Gather every line holding the string "this".

[Scene script records]
==================================================

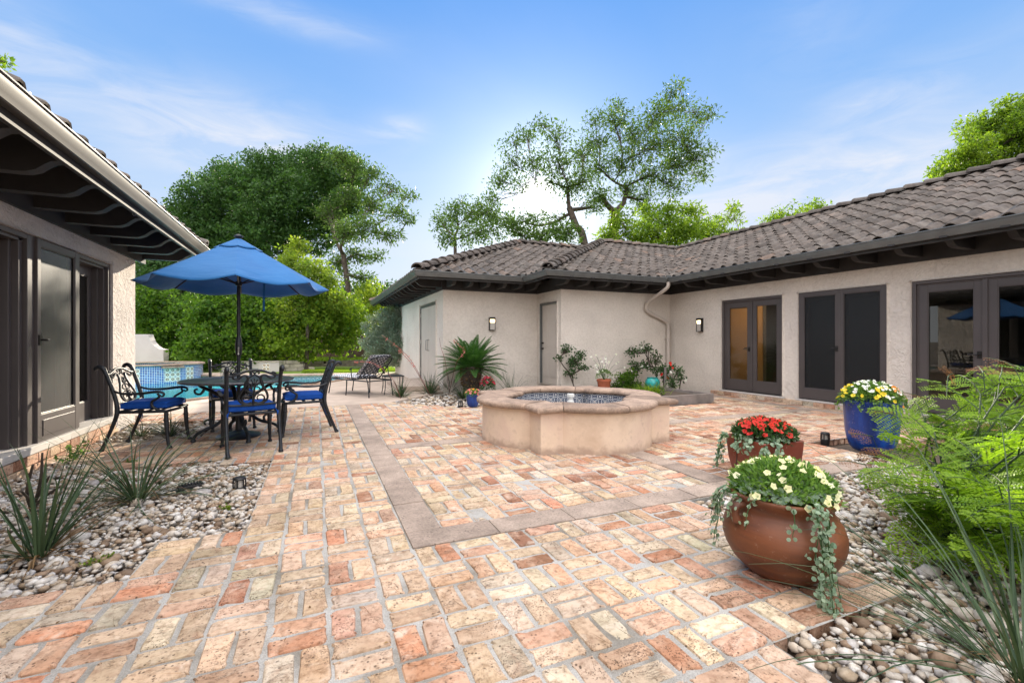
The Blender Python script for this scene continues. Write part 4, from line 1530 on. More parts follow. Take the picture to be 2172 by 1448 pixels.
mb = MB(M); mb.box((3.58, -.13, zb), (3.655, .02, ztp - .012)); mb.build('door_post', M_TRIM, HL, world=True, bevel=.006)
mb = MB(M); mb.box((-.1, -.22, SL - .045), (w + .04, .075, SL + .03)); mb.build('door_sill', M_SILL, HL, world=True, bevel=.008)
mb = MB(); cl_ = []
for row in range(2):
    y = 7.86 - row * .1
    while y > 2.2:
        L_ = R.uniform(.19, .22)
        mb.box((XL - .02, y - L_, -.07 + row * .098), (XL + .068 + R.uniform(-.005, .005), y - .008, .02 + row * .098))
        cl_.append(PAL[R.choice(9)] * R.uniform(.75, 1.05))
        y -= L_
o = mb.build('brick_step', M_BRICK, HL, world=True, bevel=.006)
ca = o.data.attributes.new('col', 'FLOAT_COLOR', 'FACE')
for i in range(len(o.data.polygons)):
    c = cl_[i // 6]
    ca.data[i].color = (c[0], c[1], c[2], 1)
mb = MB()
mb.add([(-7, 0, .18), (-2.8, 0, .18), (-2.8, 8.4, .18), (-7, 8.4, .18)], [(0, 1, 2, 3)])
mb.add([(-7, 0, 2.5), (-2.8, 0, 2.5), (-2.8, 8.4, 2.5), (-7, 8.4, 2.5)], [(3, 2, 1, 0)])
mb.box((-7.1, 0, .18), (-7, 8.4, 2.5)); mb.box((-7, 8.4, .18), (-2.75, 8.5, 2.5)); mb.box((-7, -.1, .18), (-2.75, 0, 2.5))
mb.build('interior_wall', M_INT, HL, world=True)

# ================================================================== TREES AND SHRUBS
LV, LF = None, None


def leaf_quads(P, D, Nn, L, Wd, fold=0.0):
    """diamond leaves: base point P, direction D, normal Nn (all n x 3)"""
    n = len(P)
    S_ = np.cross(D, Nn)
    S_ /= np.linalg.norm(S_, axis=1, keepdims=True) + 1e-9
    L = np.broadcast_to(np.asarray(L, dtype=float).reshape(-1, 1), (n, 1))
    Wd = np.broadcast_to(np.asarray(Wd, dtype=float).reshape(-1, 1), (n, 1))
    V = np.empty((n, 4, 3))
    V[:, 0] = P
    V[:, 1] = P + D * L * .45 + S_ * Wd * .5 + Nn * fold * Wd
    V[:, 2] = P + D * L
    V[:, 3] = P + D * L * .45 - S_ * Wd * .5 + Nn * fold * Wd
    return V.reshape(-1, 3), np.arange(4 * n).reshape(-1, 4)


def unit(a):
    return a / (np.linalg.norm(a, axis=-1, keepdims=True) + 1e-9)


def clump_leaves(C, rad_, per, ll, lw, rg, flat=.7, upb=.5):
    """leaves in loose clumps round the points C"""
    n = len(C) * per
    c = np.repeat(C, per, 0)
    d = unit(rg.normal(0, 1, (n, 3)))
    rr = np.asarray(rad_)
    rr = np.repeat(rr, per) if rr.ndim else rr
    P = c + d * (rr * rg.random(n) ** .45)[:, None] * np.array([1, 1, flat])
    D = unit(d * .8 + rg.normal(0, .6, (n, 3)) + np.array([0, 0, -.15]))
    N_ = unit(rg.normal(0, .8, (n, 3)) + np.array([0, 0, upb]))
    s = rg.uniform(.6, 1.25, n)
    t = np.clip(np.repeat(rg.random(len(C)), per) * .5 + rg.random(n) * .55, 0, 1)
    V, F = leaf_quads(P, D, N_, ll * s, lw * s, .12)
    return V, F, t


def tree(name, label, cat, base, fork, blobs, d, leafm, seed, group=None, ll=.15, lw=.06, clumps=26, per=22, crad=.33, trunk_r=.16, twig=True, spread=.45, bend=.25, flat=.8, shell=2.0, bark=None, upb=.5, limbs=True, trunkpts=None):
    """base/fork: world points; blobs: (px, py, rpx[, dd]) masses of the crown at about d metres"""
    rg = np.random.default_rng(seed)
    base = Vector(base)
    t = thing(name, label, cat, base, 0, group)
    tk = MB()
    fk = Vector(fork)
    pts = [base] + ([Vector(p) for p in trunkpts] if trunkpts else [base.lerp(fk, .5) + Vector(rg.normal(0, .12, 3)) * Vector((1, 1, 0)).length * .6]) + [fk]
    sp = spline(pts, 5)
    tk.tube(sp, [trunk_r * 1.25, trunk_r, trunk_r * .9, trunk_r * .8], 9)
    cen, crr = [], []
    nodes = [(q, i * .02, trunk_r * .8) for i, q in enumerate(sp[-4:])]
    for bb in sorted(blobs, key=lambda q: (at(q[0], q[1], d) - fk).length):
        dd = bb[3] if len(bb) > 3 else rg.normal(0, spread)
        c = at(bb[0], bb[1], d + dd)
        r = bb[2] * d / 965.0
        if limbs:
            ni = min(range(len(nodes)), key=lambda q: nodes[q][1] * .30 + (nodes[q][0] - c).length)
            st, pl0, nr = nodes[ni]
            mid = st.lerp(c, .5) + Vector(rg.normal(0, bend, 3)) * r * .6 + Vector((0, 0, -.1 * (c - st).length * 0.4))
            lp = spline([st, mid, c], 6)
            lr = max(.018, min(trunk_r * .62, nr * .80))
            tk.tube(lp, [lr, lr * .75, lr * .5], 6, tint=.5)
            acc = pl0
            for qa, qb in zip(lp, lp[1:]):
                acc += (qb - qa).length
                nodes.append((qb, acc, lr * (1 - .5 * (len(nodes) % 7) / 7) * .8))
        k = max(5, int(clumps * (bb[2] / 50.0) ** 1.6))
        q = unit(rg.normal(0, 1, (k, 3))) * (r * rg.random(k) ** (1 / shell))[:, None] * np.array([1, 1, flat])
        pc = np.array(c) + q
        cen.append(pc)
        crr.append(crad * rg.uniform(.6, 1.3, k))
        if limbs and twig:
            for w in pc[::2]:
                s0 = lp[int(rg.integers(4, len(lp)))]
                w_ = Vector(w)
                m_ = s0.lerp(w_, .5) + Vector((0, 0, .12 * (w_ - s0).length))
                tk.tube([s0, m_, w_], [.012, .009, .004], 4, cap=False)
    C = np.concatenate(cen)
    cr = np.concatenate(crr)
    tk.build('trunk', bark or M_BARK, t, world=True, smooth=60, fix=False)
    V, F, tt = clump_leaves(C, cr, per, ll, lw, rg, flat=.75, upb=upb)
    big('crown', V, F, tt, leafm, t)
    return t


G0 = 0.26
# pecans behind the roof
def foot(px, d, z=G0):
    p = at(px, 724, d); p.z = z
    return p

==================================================

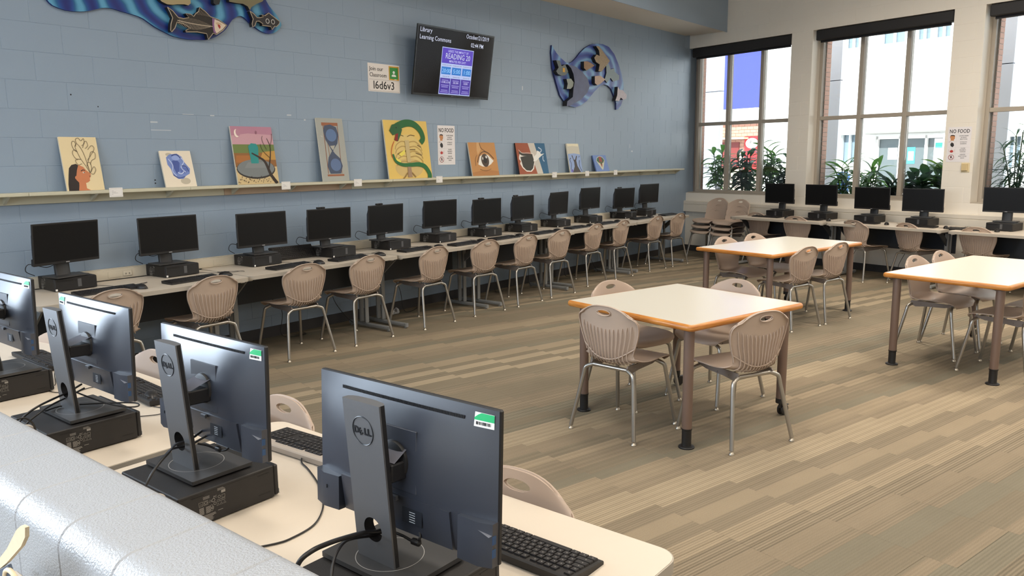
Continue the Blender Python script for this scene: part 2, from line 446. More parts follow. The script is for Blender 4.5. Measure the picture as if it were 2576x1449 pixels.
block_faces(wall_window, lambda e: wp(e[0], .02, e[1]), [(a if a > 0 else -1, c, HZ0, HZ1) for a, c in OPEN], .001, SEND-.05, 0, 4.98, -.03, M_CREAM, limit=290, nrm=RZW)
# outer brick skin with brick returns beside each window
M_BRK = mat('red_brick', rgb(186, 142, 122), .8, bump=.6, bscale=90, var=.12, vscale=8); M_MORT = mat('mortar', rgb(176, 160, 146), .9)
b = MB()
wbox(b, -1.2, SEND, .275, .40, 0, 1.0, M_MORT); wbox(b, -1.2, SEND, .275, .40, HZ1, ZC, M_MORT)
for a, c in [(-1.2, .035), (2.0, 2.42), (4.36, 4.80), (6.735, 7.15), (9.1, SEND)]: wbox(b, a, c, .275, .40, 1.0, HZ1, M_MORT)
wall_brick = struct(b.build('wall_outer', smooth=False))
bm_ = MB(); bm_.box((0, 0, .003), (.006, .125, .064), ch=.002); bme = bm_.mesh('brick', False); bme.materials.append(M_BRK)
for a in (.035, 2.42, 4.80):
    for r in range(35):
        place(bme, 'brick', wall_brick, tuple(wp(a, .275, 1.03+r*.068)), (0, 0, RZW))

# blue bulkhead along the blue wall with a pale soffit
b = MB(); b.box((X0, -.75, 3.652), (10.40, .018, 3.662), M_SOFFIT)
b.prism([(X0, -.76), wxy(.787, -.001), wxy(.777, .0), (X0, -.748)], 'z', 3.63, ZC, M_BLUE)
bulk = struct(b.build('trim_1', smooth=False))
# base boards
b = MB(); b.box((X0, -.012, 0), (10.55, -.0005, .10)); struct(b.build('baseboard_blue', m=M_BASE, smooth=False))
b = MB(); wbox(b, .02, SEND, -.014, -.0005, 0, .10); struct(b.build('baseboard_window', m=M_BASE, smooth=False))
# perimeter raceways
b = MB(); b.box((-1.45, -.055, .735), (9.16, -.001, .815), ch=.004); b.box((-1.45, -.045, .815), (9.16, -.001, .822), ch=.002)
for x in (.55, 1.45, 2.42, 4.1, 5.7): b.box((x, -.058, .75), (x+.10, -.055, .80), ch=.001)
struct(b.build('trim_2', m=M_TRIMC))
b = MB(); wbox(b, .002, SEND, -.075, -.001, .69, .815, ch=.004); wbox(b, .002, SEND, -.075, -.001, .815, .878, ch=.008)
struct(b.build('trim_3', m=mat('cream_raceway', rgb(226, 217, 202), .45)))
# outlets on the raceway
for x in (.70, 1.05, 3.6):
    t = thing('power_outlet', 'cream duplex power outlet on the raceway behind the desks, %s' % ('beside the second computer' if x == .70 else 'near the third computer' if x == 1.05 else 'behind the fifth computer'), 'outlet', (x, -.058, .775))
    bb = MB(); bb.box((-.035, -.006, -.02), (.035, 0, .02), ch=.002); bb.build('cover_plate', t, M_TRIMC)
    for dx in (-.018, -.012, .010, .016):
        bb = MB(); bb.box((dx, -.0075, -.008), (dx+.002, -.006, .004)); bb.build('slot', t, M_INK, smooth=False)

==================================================

= TASK RESPONSE =
The Blender Python script for this scene continues. Write part 4, from line 1530 on. More parts follow. Take the picture to be 2172 by 1448 pixels.
Continue the Blender Python script for this scene: part 2, from line 446. More parts follow. The script is for Blender 4.5. Measure the picture as if it were 2576x1449 pixels.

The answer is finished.